Exercise.
Retype the complete listing exactly as it appears.
--- Start Information shown ---
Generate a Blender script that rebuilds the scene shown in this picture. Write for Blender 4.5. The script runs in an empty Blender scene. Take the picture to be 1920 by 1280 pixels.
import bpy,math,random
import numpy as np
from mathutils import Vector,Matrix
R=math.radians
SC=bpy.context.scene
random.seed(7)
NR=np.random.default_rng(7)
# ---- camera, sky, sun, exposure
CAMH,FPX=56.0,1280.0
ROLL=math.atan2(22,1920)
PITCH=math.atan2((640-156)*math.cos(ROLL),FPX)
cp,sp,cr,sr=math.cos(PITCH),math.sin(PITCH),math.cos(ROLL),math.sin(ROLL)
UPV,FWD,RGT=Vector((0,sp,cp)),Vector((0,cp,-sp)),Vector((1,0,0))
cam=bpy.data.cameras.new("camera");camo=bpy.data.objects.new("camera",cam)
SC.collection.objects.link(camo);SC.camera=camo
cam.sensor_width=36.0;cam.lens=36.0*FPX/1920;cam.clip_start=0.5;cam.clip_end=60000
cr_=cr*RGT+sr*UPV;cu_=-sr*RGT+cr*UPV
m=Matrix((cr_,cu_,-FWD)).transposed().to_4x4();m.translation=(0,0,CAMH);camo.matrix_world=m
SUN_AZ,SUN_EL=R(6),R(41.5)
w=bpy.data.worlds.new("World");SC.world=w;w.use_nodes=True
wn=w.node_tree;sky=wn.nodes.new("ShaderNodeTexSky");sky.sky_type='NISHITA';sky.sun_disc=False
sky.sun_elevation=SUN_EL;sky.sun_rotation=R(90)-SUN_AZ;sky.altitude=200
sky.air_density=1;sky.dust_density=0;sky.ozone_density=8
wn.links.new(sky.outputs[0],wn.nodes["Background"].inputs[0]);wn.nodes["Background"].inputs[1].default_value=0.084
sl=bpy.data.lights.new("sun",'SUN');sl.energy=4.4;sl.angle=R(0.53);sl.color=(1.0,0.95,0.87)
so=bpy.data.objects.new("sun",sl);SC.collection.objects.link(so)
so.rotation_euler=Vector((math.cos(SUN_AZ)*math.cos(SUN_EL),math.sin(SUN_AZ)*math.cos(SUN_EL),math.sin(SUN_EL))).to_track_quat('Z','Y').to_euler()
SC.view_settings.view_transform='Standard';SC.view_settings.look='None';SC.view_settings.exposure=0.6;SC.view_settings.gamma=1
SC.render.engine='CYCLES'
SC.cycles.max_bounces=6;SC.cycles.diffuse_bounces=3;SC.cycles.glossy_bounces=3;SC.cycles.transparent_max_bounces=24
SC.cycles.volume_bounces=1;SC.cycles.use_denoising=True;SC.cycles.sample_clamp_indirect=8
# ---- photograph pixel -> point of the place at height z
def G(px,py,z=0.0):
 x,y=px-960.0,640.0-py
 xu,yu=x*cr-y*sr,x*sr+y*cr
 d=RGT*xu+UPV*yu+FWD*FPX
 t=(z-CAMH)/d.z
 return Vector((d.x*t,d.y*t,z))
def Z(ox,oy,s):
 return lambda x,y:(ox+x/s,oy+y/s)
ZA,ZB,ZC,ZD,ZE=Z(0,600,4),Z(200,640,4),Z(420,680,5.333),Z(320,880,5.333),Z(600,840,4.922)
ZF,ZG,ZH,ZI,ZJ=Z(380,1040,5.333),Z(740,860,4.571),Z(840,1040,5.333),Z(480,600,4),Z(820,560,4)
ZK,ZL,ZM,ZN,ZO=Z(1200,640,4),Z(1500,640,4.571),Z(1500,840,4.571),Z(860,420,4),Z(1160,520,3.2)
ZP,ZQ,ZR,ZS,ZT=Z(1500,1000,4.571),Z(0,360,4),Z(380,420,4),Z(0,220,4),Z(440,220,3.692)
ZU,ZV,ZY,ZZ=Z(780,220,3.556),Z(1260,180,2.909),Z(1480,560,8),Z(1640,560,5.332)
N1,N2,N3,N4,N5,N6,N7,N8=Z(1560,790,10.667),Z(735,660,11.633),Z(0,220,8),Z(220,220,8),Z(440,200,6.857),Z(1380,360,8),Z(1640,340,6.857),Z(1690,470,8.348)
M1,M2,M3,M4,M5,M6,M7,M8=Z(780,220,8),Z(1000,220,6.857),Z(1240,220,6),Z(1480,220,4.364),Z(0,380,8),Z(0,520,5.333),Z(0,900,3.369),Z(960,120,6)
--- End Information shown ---
Exercise result.
Generate a Blender script that rebuilds the scene shown in this picture. Write for Blender 4.5. The script runs in an empty Blender scene. Take the picture to be 1920 by 1280 pixels.
import bpy,math,random
import numpy as np
from mathutils import Vector,Matrix
R=math.radians
SC=bpy.context.scene
random.seed(7)
NR=np.random.default_rng(7)
# ---- camera, sky, sun, exposure
CAMH,FPX=56.0,1280.0
ROLL=math.atan2(22,1920)
PITCH=math.atan2((640-156)*math.cos(ROLL),FPX)
cp,sp,cr,sr=math.cos(PITCH),math.sin(PITCH),math.cos(ROLL),math.sin(ROLL)
UPV,FWD,RGT=Vector((0,sp,cp)),Vector((0,cp,-sp)),Vector((1,0,0))
cam=bpy.data.cameras.new("camera");camo=bpy.data.objects.new("camera",cam)
SC.collection.objects.link(camo);SC.camera=camo
cam.sensor_width=36.0;cam.lens=36.0*FPX/1920;cam.clip_start=0.5;cam.clip_end=60000
cr_=cr*RGT+sr*UPV;cu_=-sr*RGT+cr*UPV
m=Matrix((cr_,cu_,-FWD)).transposed().to_4x4();m.translation=(0,0,CAMH);camo.matrix_world=m
SUN_AZ,SUN_EL=R(6),R(41.5)
w=bpy.data.worlds.new("World");SC.world=w;w.use_nodes=True
wn=w.node_tree;sky=wn.nodes.new("ShaderNodeTexSky");sky.sky_type='NISHITA';sky.sun_disc=False
sky.sun_elevation=SUN_EL;sky.sun_rotation=R(90)-SUN_AZ;sky.altitude=200
sky.air_density=1;sky.dust_density=0;sky.ozone_density=8
wn.links.new(sky.outputs[0],wn.nodes["Background"].inputs[0]);wn.nodes["Background"].inputs[1].default_value=0.084
sl=bpy.data.lights.new("sun",'SUN');sl.energy=4.4;sl.angle=R(0.53);sl.color=(1.0,0.95,0.87)
so=bpy.data.objects.new("sun",sl);SC.collection.objects.link(so)
so.rotation_euler=Vector((math.cos(SUN_AZ)*math.cos(SUN_EL),math.sin(SUN_AZ)*math.cos(SUN_EL),math.sin(SUN_EL))).to_track_quat('Z','Y').to_euler()
SC.view_settings.view_transform='Standard';SC.view_settings.look='None';SC.view_settings.exposure=0.6;SC.view_settings.gamma=1
SC.render.engine='CYCLES'
SC.cycles.max_bounces=6;SC.cycles.diffuse_bounces=3;SC.cycles.glossy_bounces=3;SC.cycles.transparent_max_bounces=24
SC.cycles.volume_bounces=1;SC.cycles.use_denoising=True;SC.cycles.sample_clamp_indirect=8
# ---- photograph pixel -> point of the place at height z
def G(px,py,z=0.0):
 x,y=px-960.0,640.0-py
 xu,yu=x*cr-y*sr,x*sr+y*cr
 d=RGT*xu+UPV*yu+FWD*FPX
 t=(z-CAMH)/d.z
 return Vector((d.x*t,d.y*t,z))
def Z(ox,oy,s):
 return lambda x,y:(ox+x/s,oy+y/s)
ZA,ZB,ZC,ZD,ZE=Z(0,600,4),Z(200,640,4),Z(420,680,5.333),Z(320,880,5.333),Z(600,840,4.922)
ZF,ZG,ZH,ZI,ZJ=Z(380,1040,5.333),Z(740,860,4.571),Z(840,1040,5.333),Z(480,600,4),Z(820,560,4)
ZK,ZL,ZM,ZN,ZO=Z(1200,640,4),Z(1500,640,4.571),Z(1500,840,4.571),Z(860,420,4),Z(1160,520,3.2)
ZP,ZQ,ZR,ZS,ZT=Z(1500,1000,4.571),Z(0,360,4),Z(380,420,4),Z(0,220,4),Z(440,220,3.692)
ZU,ZV,ZY,ZZ=Z(780,220,3.556),Z(1260,180,2.909),Z(1480,560,8),Z(1640,560,5.332)
N1,N2,N3,N4,N5,N6,N7,N8=Z(1560,790,10.667),Z(735,660,11.633),Z(0,220,8),Z(220,220,8),Z(440,200,6.857),Z(1380,360,8),Z(1640,340,6.857),Z(1690,470,8.348)
M1,M2,M3,M4,M5,M6,M7,M8=Z(780,220,8),Z(1000,220,6.857),Z(1240,220,6),Z(1480,220,4.364),Z(0,380,8),Z(0,520,5.333),Z(0,900,3.369),Z(960,120,6)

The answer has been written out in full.